Task details: Both boundary lines count: repeat, exactly and alone, the lines from the one containing "Generate a Blender" to the one containing "return r.outputs[0]", with pictures left out.

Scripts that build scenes
* * * *
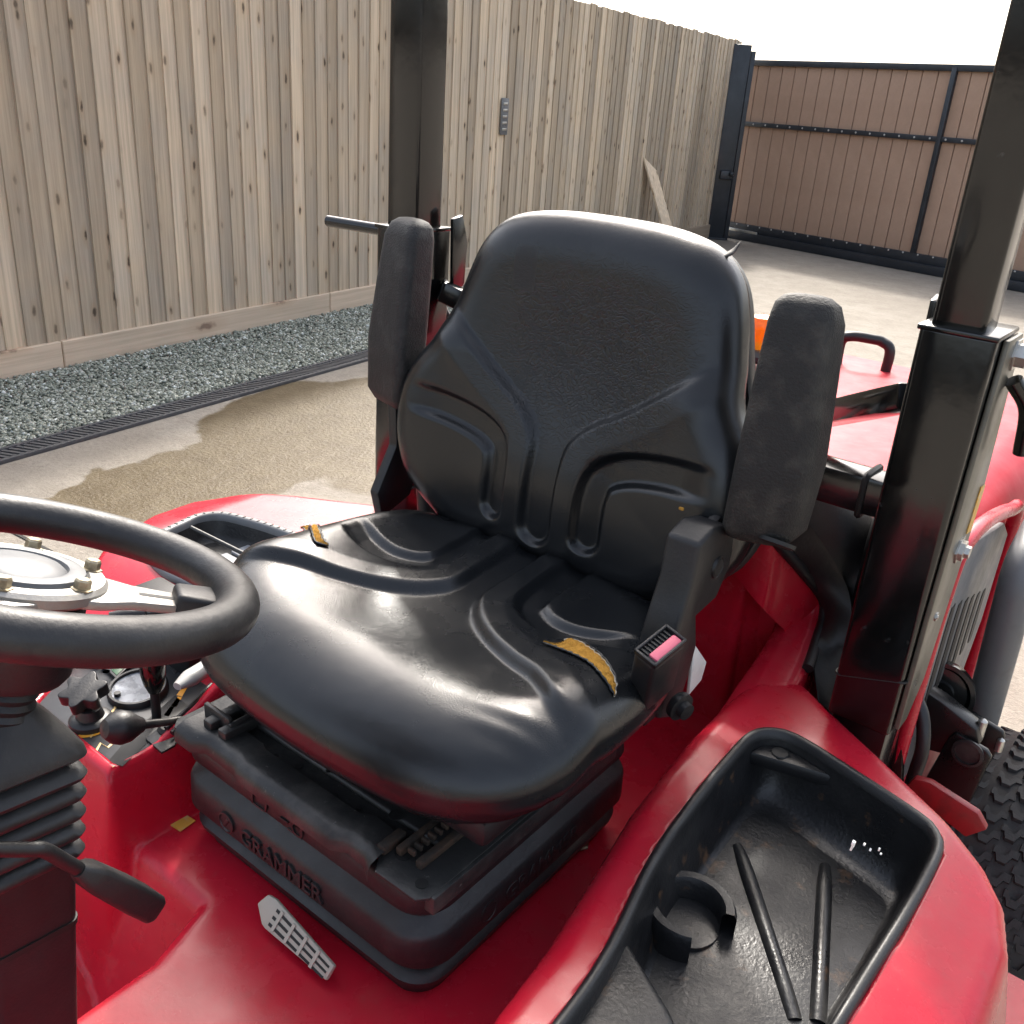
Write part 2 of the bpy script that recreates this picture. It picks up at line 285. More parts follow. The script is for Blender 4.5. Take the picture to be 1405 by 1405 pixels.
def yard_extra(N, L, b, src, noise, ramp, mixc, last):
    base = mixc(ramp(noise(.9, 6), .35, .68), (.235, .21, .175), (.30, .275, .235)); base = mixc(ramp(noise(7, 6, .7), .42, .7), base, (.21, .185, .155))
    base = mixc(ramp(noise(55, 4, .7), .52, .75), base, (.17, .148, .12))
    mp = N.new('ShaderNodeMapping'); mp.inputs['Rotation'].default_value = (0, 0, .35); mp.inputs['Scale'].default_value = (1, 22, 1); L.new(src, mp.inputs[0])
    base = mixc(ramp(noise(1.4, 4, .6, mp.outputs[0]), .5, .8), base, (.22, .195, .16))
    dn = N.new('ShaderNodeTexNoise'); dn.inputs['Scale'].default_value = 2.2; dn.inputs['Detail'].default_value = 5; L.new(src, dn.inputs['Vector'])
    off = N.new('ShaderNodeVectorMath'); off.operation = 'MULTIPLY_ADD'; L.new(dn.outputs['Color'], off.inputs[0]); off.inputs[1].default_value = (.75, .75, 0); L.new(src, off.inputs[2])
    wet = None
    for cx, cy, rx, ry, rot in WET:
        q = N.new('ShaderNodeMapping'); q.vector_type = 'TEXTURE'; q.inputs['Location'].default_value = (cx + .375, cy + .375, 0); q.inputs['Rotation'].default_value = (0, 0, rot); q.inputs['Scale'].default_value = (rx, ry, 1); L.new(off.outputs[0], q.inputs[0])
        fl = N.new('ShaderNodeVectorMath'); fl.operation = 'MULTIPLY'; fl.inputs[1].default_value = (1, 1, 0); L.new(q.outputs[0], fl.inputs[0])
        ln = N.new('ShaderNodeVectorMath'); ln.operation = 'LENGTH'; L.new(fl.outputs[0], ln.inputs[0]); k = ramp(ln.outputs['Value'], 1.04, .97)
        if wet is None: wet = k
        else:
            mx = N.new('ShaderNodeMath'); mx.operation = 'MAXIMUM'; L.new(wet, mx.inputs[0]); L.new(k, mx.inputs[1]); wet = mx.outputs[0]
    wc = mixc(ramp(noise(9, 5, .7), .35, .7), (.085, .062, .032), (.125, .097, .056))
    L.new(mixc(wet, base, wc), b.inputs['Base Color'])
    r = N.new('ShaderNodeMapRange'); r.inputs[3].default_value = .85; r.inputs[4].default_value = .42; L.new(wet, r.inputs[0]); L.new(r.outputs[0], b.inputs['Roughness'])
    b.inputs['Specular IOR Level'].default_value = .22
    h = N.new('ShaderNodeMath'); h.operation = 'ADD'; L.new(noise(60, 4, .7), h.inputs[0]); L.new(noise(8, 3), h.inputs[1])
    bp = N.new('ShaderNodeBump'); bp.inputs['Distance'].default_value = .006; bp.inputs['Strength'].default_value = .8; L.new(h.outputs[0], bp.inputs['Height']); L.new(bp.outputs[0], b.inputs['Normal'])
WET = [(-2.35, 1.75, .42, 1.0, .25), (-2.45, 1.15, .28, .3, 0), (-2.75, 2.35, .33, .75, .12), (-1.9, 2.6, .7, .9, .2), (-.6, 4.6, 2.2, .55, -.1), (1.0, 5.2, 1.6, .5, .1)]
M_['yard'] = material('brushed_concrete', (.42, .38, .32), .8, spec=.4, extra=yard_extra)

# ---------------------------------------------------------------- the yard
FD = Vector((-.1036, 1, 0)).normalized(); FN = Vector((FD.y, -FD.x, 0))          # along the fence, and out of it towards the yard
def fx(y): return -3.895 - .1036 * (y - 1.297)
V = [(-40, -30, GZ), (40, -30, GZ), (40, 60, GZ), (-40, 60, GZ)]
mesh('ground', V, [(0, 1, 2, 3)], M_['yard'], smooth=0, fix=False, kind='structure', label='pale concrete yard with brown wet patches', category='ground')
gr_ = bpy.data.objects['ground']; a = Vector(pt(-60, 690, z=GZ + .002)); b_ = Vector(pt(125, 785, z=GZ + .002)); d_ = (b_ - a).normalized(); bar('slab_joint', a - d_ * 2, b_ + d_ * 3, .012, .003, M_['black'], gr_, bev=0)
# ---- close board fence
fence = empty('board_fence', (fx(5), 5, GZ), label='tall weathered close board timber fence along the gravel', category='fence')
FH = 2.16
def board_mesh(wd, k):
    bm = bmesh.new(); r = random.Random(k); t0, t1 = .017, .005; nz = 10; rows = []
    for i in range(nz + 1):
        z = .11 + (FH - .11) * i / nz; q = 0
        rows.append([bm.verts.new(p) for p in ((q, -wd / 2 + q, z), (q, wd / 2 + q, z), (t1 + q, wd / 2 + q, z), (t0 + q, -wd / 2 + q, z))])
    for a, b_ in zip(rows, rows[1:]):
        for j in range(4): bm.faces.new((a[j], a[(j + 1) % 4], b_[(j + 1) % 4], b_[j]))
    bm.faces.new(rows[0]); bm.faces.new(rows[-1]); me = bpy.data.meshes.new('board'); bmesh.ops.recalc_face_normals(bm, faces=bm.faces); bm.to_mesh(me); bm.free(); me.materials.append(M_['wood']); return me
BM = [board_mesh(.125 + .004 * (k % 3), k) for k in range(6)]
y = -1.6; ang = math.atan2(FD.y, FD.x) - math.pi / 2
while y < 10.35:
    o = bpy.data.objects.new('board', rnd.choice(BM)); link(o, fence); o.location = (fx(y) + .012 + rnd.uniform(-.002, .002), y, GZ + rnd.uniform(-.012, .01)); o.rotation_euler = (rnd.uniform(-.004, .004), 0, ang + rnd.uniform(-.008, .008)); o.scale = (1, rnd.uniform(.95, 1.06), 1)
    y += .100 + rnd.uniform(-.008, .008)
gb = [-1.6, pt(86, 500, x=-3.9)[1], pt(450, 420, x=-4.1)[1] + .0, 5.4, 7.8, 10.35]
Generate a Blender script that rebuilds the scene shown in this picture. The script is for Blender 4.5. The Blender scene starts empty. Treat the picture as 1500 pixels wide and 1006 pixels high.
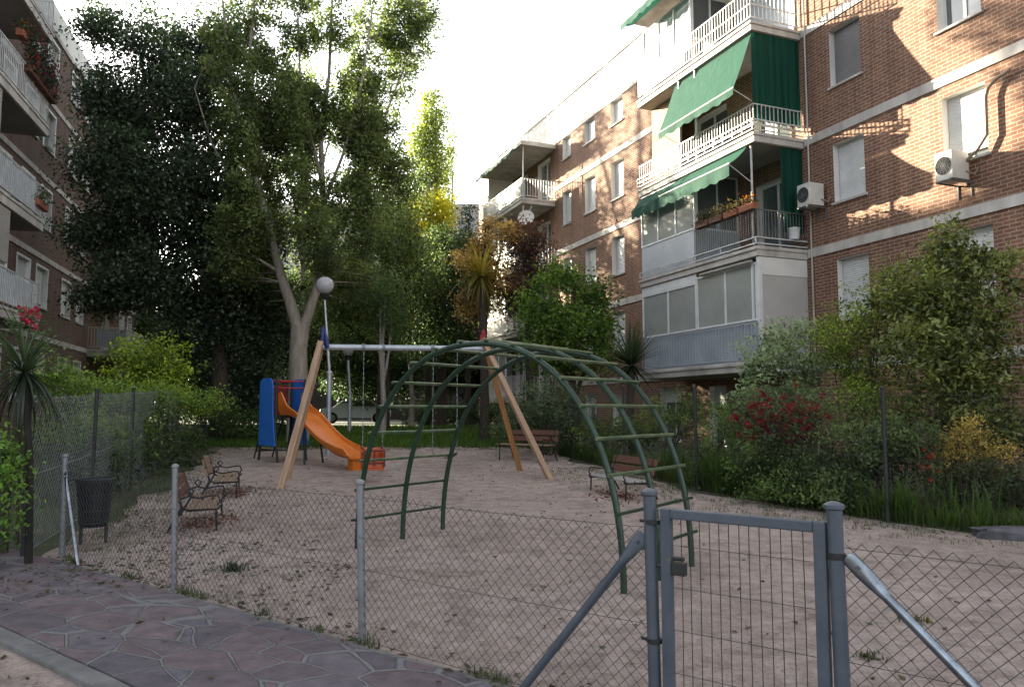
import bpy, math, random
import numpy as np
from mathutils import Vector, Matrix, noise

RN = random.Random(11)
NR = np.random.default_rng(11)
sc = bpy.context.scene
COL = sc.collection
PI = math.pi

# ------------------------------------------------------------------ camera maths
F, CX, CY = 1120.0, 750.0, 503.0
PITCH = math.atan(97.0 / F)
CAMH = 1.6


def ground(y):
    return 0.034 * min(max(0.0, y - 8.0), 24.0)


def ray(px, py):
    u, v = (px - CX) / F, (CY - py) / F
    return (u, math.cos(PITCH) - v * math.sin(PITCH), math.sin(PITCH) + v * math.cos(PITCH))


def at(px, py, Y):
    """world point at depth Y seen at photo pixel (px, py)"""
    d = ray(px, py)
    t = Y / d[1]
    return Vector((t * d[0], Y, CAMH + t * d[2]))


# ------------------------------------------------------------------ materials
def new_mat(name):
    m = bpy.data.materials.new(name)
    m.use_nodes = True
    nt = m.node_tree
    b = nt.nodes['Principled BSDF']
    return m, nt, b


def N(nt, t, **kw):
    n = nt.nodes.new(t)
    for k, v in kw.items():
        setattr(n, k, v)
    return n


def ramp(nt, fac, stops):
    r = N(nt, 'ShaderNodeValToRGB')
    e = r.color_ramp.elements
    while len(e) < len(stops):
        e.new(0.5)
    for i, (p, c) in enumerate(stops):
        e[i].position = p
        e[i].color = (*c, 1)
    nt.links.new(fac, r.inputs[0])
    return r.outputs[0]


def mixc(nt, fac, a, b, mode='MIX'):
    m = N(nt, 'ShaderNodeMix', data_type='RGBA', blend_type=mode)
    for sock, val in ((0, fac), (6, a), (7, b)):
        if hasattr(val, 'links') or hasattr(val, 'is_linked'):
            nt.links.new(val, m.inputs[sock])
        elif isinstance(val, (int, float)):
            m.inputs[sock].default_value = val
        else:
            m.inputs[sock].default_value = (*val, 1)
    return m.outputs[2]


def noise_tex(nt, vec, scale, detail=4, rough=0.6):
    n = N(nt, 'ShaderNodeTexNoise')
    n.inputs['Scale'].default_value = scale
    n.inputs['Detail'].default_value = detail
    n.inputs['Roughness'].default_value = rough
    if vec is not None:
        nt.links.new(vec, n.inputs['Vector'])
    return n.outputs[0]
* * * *
Answer to this task:
Generate a Blender script that rebuilds the scene shown in this picture. The script is for Blender 4.5. The Blender scene starts empty. Treat the picture as 1500 pixels wide and 1006 pixels high.
import bpy, math, random
import numpy as np
from mathutils import Vector, Matrix, noise

RN = random.Random(11)
NR = np.random.default_rng(11)
sc = bpy.context.scene
COL = sc.collection
PI = math.pi

# ------------------------------------------------------------------ camera maths
F, CX, CY = 1120.0, 750.0, 503.0
PITCH = math.atan(97.0 / F)
CAMH = 1.6


def ground(y):
    return 0.034 * min(max(0.0, y - 8.0), 24.0)


def ray(px, py):
    u, v = (px - CX) / F, (CY - py) / F
    return (u, math.cos(PITCH) - v * math.sin(PITCH), math.sin(PITCH) + v * math.cos(PITCH))


def at(px, py, Y):
    """world point at depth Y seen at photo pixel (px, py)"""
    d = ray(px, py)
    t = Y / d[1]
    return Vector((t * d[0], Y, CAMH + t * d[2]))


# ------------------------------------------------------------------ materials
def new_mat(name):
    m = bpy.data.materials.new(name)
    m.use_nodes = True
    nt = m.node_tree
    b = nt.nodes['Principled BSDF']
    return m, nt, b


def N(nt, t, **kw):
    n = nt.nodes.new(t)
    for k, v in kw.items():
        setattr(n, k, v)
    return n


def ramp(nt, fac, stops):
    r = N(nt, 'ShaderNodeValToRGB')
    e = r.color_ramp.elements
    while len(e) < len(stops):
        e.new(0.5)
    for i, (p, c) in enumerate(stops):
        e[i].position = p
        e[i].color = (*c, 1)
    nt.links.new(fac, r.inputs[0])
    return r.outputs[0]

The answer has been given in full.